In calling Christians to return to the Christian calendar and return Easter to its rightful
prominence, I am not implying that the events of Christmas are trivial or untrue. The nativity
stories help us to remember key and glorious truths, such as the Incarnation. But surely Easter,
and not the Christmas on which we modern Western Christians focus most of our attention, is
the “fulcrum that balances Christian life.”

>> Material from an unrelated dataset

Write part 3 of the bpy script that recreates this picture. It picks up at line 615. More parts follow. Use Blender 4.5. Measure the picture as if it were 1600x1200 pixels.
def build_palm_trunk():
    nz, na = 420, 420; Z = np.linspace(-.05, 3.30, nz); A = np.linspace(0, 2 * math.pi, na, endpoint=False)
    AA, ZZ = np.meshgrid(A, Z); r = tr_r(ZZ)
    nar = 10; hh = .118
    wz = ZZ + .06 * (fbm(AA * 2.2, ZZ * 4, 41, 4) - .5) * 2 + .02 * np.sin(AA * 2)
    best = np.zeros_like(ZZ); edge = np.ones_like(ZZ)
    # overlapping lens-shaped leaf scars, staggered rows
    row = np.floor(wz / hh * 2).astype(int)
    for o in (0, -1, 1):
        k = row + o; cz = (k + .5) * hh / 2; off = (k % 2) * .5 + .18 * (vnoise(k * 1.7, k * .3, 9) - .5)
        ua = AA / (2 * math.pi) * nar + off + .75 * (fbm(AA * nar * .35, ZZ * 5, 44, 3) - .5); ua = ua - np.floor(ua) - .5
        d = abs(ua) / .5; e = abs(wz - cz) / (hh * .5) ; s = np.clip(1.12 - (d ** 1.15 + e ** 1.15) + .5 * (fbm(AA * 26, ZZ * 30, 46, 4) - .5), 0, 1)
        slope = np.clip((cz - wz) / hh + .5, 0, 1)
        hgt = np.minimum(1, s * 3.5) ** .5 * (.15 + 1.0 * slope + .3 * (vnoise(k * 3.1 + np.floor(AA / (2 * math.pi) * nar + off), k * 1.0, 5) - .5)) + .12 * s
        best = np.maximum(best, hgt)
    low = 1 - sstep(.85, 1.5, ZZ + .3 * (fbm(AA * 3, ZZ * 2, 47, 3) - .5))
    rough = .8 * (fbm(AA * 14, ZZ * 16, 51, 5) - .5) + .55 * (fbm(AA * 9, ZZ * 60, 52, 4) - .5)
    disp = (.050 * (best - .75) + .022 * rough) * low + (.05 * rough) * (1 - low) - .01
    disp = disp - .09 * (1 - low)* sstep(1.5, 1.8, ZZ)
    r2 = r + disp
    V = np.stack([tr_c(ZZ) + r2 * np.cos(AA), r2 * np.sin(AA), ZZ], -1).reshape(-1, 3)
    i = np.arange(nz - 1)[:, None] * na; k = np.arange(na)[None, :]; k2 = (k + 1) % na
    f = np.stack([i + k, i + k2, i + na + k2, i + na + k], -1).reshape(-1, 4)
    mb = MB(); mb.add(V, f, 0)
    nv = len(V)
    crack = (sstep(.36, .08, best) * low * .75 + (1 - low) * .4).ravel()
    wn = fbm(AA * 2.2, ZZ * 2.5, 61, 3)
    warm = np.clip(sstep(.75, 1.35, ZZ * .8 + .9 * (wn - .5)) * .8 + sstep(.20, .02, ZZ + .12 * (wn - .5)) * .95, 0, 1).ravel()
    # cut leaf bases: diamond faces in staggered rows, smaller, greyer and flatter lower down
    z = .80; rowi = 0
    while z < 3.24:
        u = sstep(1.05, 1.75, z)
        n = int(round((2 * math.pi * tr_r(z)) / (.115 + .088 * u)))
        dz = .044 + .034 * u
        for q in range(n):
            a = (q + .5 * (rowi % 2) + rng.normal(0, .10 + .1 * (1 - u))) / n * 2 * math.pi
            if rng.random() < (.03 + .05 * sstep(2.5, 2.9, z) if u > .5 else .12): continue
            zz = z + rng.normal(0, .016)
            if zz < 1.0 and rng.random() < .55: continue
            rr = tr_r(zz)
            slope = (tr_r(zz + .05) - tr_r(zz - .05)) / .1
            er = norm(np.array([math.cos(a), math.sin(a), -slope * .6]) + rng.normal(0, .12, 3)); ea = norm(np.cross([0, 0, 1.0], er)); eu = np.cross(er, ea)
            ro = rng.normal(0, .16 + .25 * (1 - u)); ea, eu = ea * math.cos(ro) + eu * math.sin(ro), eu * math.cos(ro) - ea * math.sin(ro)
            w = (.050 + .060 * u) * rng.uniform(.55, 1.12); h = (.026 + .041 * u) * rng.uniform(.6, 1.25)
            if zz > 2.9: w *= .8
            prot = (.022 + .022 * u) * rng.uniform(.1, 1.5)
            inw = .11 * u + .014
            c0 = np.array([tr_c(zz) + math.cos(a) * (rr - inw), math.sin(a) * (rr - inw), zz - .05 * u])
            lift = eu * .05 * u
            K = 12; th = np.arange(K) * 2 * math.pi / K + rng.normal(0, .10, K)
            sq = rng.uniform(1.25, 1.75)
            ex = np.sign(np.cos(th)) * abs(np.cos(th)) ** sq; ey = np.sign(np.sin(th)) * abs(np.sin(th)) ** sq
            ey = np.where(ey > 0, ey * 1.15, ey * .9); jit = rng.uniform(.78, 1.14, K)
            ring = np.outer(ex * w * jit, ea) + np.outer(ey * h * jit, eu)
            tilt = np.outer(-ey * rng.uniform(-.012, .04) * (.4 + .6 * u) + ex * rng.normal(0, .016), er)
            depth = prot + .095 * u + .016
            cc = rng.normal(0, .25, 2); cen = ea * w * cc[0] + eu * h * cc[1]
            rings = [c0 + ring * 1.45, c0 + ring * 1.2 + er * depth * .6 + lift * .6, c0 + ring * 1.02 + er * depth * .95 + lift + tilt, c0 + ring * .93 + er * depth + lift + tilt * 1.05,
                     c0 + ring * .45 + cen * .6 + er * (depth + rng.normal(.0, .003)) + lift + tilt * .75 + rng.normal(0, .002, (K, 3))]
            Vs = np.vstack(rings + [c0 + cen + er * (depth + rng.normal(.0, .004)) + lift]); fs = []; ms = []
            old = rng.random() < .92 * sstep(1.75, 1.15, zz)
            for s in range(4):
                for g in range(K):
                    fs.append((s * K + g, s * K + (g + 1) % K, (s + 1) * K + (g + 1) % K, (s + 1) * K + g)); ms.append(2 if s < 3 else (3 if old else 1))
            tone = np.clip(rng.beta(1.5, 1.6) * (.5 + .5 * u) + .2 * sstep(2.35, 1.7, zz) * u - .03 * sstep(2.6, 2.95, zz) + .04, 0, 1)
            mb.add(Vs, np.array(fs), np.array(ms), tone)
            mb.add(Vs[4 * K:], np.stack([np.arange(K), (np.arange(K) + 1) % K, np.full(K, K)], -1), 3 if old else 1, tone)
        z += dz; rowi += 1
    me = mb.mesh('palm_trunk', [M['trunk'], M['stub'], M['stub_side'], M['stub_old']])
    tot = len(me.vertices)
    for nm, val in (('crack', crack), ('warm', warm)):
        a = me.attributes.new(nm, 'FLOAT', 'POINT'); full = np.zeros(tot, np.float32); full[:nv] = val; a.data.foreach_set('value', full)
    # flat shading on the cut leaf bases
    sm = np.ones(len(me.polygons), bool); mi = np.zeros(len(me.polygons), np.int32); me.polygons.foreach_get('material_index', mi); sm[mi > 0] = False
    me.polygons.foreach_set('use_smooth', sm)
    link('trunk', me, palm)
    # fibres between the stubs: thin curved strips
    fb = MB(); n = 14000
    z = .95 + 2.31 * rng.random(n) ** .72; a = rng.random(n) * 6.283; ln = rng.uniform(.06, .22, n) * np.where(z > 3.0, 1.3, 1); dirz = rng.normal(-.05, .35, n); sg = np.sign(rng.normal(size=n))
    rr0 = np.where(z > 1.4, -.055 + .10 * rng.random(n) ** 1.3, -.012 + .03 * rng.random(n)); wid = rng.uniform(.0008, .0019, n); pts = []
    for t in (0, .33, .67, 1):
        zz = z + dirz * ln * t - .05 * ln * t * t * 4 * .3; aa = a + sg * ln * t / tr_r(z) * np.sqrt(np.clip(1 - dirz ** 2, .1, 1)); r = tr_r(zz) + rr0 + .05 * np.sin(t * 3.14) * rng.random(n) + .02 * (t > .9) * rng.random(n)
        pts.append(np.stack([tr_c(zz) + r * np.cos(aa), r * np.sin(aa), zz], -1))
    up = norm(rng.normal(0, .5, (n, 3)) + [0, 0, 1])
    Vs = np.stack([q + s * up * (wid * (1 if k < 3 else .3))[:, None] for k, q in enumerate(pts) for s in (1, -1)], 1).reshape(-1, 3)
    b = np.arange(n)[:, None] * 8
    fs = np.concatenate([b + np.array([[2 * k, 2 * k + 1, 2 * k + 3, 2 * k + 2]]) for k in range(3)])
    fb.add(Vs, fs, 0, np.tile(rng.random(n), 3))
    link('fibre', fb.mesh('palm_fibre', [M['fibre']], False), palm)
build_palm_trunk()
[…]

Christmas celebrated without the events of Easter overshadowing is too easily
sentimentalized and secularized. A baby in a manger, angels hovering overhead, cattle lowing
nearby—surely this idyllic world needs no redemption. A dechristianized Christmas is the
ultimate Pelagian holiday; for at what other time of the year can we seem so certain that,
merely with good feelings and good will, humanity can save itself? Annually, in fact, newspaper
editorials and television commentators say exactly that, pleading that all the world needs is to
spread Christmas cheer through the year.
But Easter—Easter is on the other side of a cross with nails, of confrontation and beatings
and death, and then, only then, resurrection and new life. Christmas we can too easily teach to
our kids (and ourselves) without blinking, free of strain or discomfort (provided we gloss, as we
usually do, such details as Herod’s slaughter of the innocents). Easter is harder, for it requires
facing death, the shortcomings of the disciples, the bloody lengths God must go to in order to
rescue a confused, hateful world from itself.
All of this is to say we have worried about Christmas too much. Christians in an indifferent
and even hostile society need to learn cultural jujitsu—to sometimes let the culture push at
points where it wants to, and there collapse of its own momentum. This is especially important
in our cultural situation, where resistance is so easily itself turned into a marketable
commodity. T-shirts and bumper stickers proclaiming “Jesus Is the Reason for the Season”
make the message itself into a consumer item.
So let the pagans have Christmas as their most significant holiday. Easter is the central
Christian holiday. And when we are known for our Easter, then we will have our Christmas back.